Photo Credit: Sgt Brian Gamble
In response to a lone gunman killing 10 students at Umpqua Community College on October 2, Democratic senators have introduced a package of gun-control measures that includes the expansion of criminal background checks for gun buyers. Passage in the Senate is unlikely; in the House, where Republicans hold greater sway than in the Senate, impossible. The last time background checks made it to the floor of the Senate was 2013, when in response to a gunman killing 20 children and six adults in an elementary school in Newtown, Connecticut, West Virginia Democrat Joe Manchin and Pennsylvania Republican Patrick Toomey co-sponsored an amendment that would have created a national instant-background-check system. On April 17, 2013, the measure failed 54-46. (Senate rules required 60 votes to pass it.)
The vote was a reminder of the buying power of the gun lobby.

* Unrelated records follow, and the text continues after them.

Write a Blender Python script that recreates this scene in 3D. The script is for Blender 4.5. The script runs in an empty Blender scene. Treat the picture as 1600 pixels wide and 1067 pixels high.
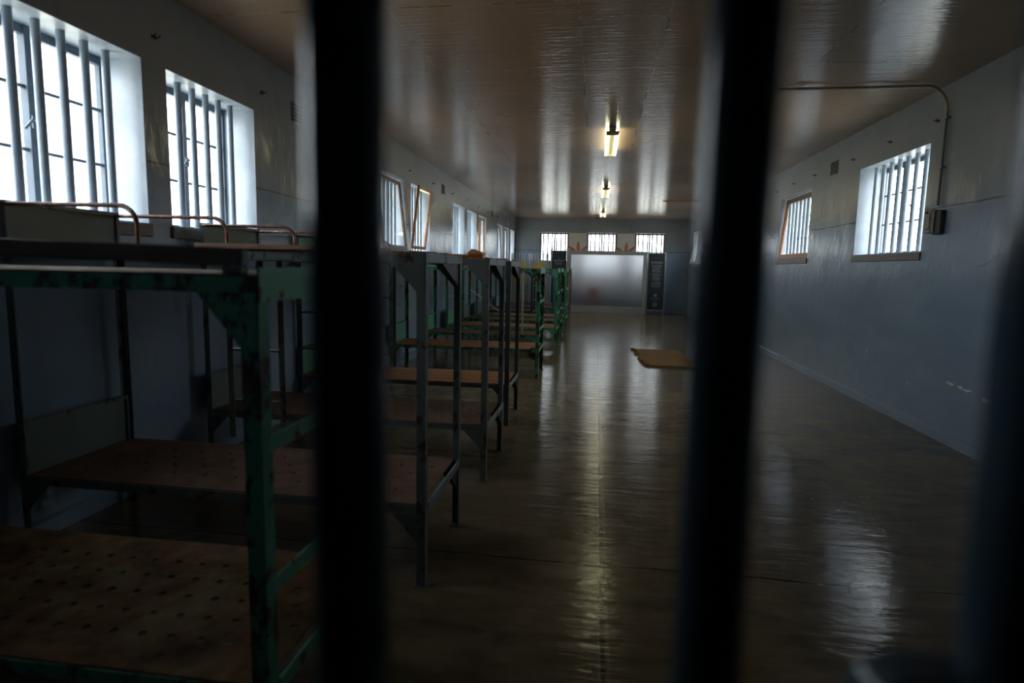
import bpy, bmesh, math, random
from mathutils import Vector, Matrix
random.seed(7)
S = bpy.context.scene
C = S.collection
PI = math.pi

# ------------------------------------------------------------------ camera
cam_d = bpy.data.cameras.new('camera'); cam = bpy.data.objects.new('camera', cam_d); C.objects.link(cam)
def unit(v): return Vector(v).normalized()
F_PX = 950.0
v_y = unit((932 - 800, 421 - 533.5, F_PX))
v_d = Vector((628 - 800, 8800 - 533.5, F_PX)); v_d = (v_d - v_d.dot(v_y) * v_y).normalized()
v_u = -v_d
v_r = v_y.cross(v_u)
if v_r.x < 0: v_r = -v_r
to_world = Matrix((v_r, v_y, v_u))            # camera axes (x right, y down, z forward) -> room axes
ax = to_world @ Vector((1, 0, 0)); ay = to_world @ Vector((0, -1, 0)); az = to_world @ Vector((0, 0, -1))
m = Matrix((ax, ay, az)).transposed().to_4x4(); m.translation = Vector((0, 0, 1.5))
cam.matrix_world = m
cam_d.sensor_width = 36; cam_d.lens = F_PX / 1600 * 36
cam_d.clip_start = 0.02; cam_d.clip_end = 200
cam_d.dof.use_dof = True; cam_d.dof.focus_distance = 8.5; cam_d.dof.aperture_fstop = 2.0
S.camera = cam

# ------------------------------------------------------------------ light
w = bpy.data.worlds.new('overcast_sky'); S.world = w; w.use_nodes = True
bg = w.node_tree.nodes['Background']; bg.inputs[0].default_value = (0.87, 0.94, 1.0, 1)
_wt = w.node_tree; _tc = _wt.nodes.new('ShaderNodeTexCoord'); _sx = _wt.nodes.new('ShaderNodeSeparateXYZ')   # overcast: horizon a third of the zenith
_mr = _wt.nodes.new('ShaderNodeMapRange'); _mr.inputs[1].default_value = 0; _mr.inputs[2].default_value = 1; _mr.inputs[3].default_value = 3.6; _mr.inputs[4].default_value = 10.5
_wt.links.new(_tc.outputs['Generated'], _sx.inputs[0]); _wt.links.new(_sx.outputs[2], _mr.inputs[0]); _wt.links.new(_mr.outputs[0], bg.inputs[1])
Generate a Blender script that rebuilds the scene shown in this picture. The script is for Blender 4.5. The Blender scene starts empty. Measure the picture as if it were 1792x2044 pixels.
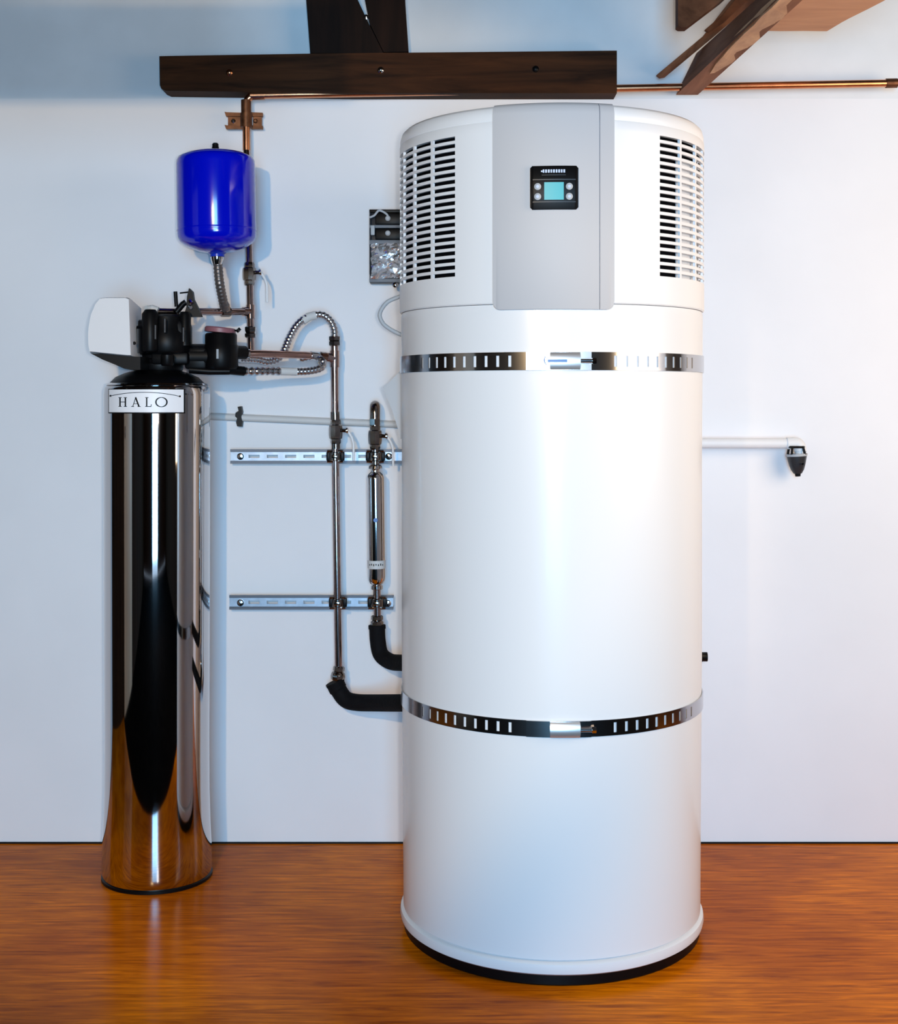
import bpy, bmesh, math, random
from mathutils import Vector, Matrix
random.seed(7)
C = bpy.context.scene.collection
SC = bpy.context.scene
PI = math.pi
R_ = math.radians

# ------------------------------------------------------------------ camera, world, lights, exposure
F, HX, HY, CZ = 2706.0, 896.0, 800.0, 1.11       # focal length in pixels, principal point, eye height
cd = bpy.data.cameras.new('camera'); cam = bpy.data.objects.new('camera', cd); C.objects.link(cam)
cam.location = (0, 0, CZ); cam.rotation_euler = (R_(90), 0, 0)
cd.sensor_fit = 'HORIZONTAL'; cd.sensor_width = 36.0
cd.lens = F / 1792 * 36.0
cd.shift_x = 0.0; cd.shift_y = -(1022 - HY) / 1792.0
cd.clip_start = 0.01; cd.clip_end = 100
SC.camera = cam

wd = bpy.data.worlds.new('world'); SC.world = wd; wd.use_nodes = True
wd.node_tree.nodes['Background'].inputs['Color'].default_value = (.62, .78, 1, 1)
wd.node_tree.nodes['Background'].inputs['Strength'].default_value = 1.0

def point_light(name, loc, power, col, rad):
    l = bpy.data.lights.new(name, 'POINT'); l.energy = power; l.color = col; l.shadow_soft_size = rad
    o = bpy.data.objects.new(name, l); C.objects.link(o); o.location = loc; return o

def area_light(name, loc, target, sx, sy, power, col):
    l = bpy.data.lights.new(name, 'AREA'); l.shape = 'RECTANGLE'; l.size = sx; l.size_y = sy
    l.energy = power; l.color = col
    o = bpy.data.objects.new(name, l); C.objects.link(o); o.location = loc
    o.rotation_euler = (Vector(target) - Vector(loc)).to_track_quat('-Z', 'Y').to_euler(); return o

KEY = Vector((-.60, -.15, 1.66))                                     # shaded work lamp left of and above the camera
kl = bpy.data.lights.new('work_lamp', 'SPOT'); kl.energy = 142; kl.color = (1, .66, .296); kl.shadow_soft_size = .04
kl.spot_size = R_(44); kl.spot_blend = .38
ko = bpy.data.objects.new('work_lamp', kl); C.objects.link(ko); ko.location = KEY
ko.rotation_euler = (Vector((-.57, 3.4, .93)) - KEY).to_track_quat('-Z', 'Y').to_euler()
point_light('camera_flash', (.06, .02, 1.13), 68, (1, .93, .87), .025)
area_light('window_daylight', (1.9, 1.90, 1.45), (.7, 3.3, 1.35), 1.3, 1.2, 30, (1, .74, .48))

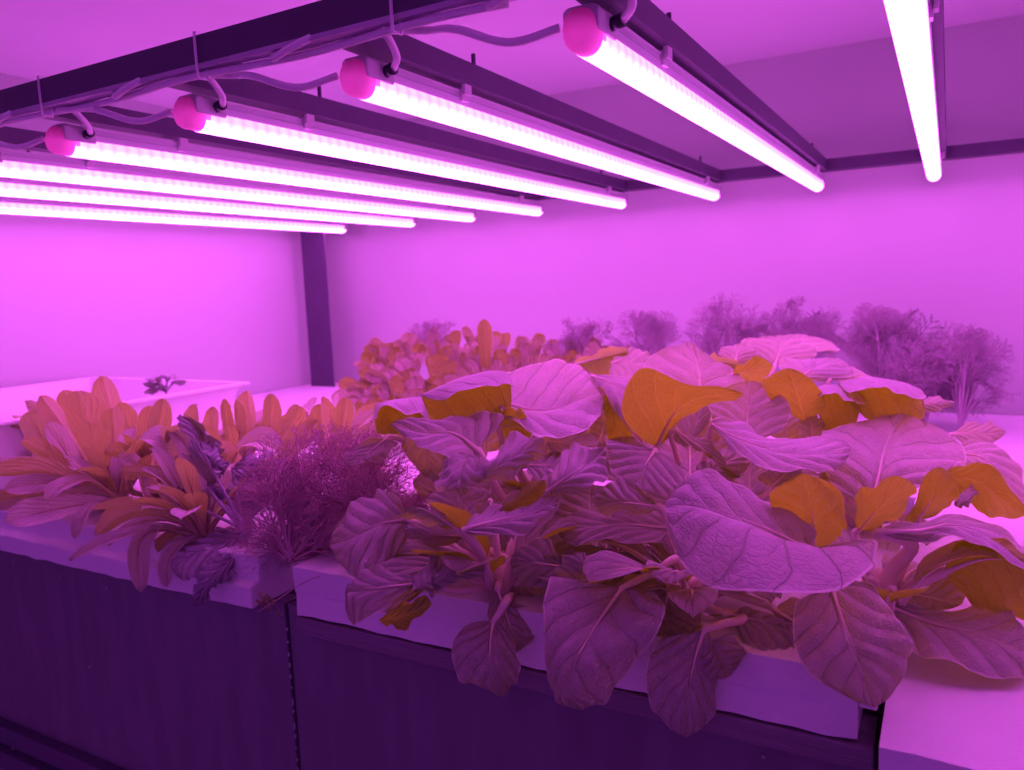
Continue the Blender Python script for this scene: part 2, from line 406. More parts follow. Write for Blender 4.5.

Between January 2009 and December 2014, opponents of the amendment, led by the National Rifle Association, contributed $1,106,478 to Republican senators and $70,670 to Democratic senators. The average contribution to senators who voted against the amendment was $25,631. The largest recipient of gun-lobby money was Texas Senator Ted Cruz, with $89,329.
The vote was largely along party (and NRA contribution) lines, although Susan Collins of Maine joined Toomey in breaking with the Senate Republican Caucus.
Democratic Majority Leader Harry Reid of Nevada voted against the amendment, as did Democrats Mark Pryor of Arkansas and Max Baucus of Montana.
In the first eight months of 2015, 9,940 Americans were killed by guns; of these, 550 were children. But Republicans in Congress are unlikely to be moved by gun fatalities.